Monday, April 30, 2007


The Boy is a Unicorn

This weekend we went to The Boy's first official soccer game. His team has uniforms and everything, and played a team from the next town over. The field was still soggy from the 10,000 inches of rain we've had recently, so they played in a local soccer field bubble.

TB started as a goalie. The Wife, The Girl, and I sat on aluminum bleachers behind a net and watched the game. I wasn't prepared for the intensity with which we'd get involved. Any illusions of being above it all vanished at the first save TB made. The whole “psychotic soccer parents” thing suddenly made sense. Watching your kid out there is waaay more intense than watching, say, Game 7.

As with any intense sporting event, scandal erupted. Late in the game, after TB had cycled out as goalie and was playing in the scrum with the other kids (they don't really have much concept of 'positions' yet), some little miscreant head-butted him. TB has a massive bump right between the eyes. He looks like a unicorn. Bless his stoic part-Scandinavian heart, he didn't start crying until after the game when TW hugged him. He held the ice pack on his head until the game ended, and even went through the post-game high-five line with the other team with a poker face. I was hugely proud of him. It's all well and good to communicate your feelings and all that, but learning to compartmentalize when it's okay to let it out and when you should just sack up is a major life skill. He handled it like a pro.

Although his team was technically outscored, I'm pretty sure he didn't notice. His coach told him that his team won, and he believed it. In a way, it was true.

He has another game next week. I don't know how many more I can take.


Take it from a survivor of youth league soccer (mostly as a coach, but also a parent), the first year is the most intense. As TB gets older, the games become easier to watch because the assholeans (parents who think their kid is jumping to the pros as a 10 yr old) tend to drop out. They put so much pressure that the kid folds and finds an activity where his/her parents don't come along.

Enjoy the games, support TB every way you can, take an opportunity to meet parents you normally wouldn't come into contact with and nurture those new friendships. The key is HIS enjoyment! Youth sports is a great ride if you realize that you can't relive your sports triumphs or fix your sports failures through your children. Allow them to create their own and be there for support.

I can do the 20 minute lecture I gave the parents before each season if you'd like. ;-)
It does NOT get easier as the kids grow up!

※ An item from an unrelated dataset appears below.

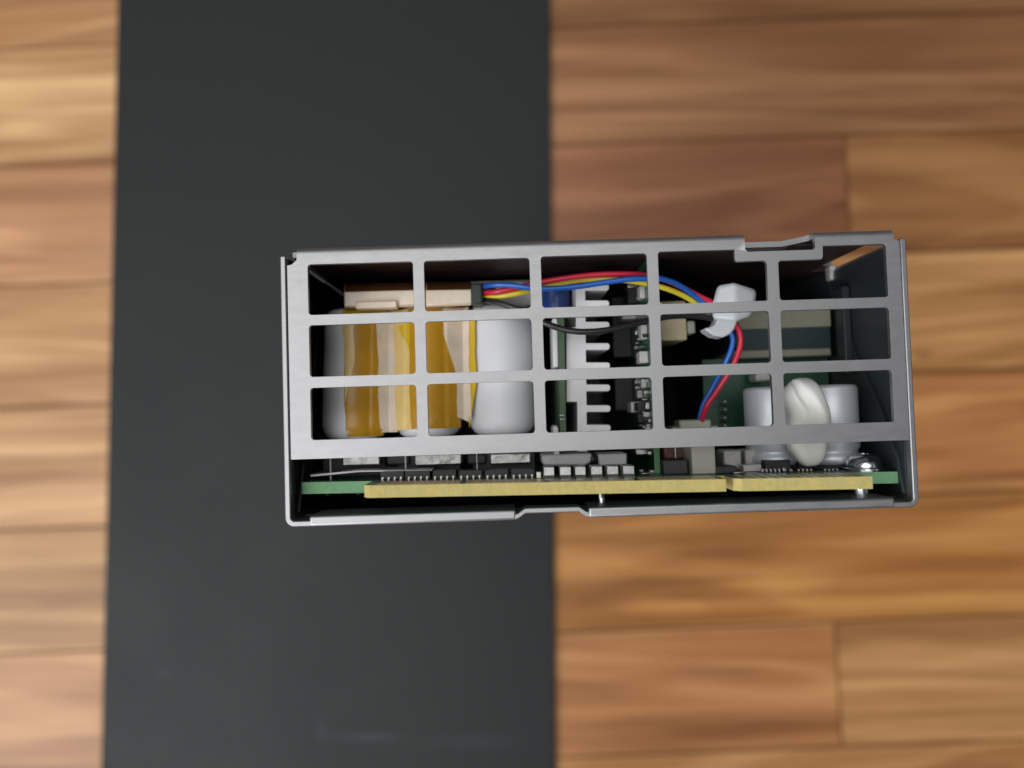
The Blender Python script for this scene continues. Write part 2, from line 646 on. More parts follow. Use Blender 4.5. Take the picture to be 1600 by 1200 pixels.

ben t. came home with a huge black eye from this weekend's wrestling. I have a hard time watching those matches. the intensity, I think, increases the more the kids actually care about succeeding and work so hard at their practiices.

just my experience.


Looks like now is the opportunity to teach your child that while hard work is a key ingredient to success, it is not the sole determinant.
I can relate to this! My son is playing soccer and baseball. Every other game I tell my husband that I can't go to the games anymore. I'm sitting on the sidelines telling myself that all that matters is if Son has fun or not, but when he gets in there and mixes it up, I start cheering him on (read: screaming!). It's difficult. Plus he scored his first goal this weekend, so he's actually becoming interested in the game.
I, too, don't know how I'm going to handle 12 more years of multiple sports.
I am given to understand that it does get easier once you have more than one kid playing sports, which divides up the tribalism at least a little.
I hate organized sports for kids under 14 or so. I grew up on the streets of NY, where we organized our own games, goofed off and pretty much played in traffic. It was great, and no one had to wait for mom or dad to do stuff.

Later in HS I played on teams and did so also in college and beyond on club teams.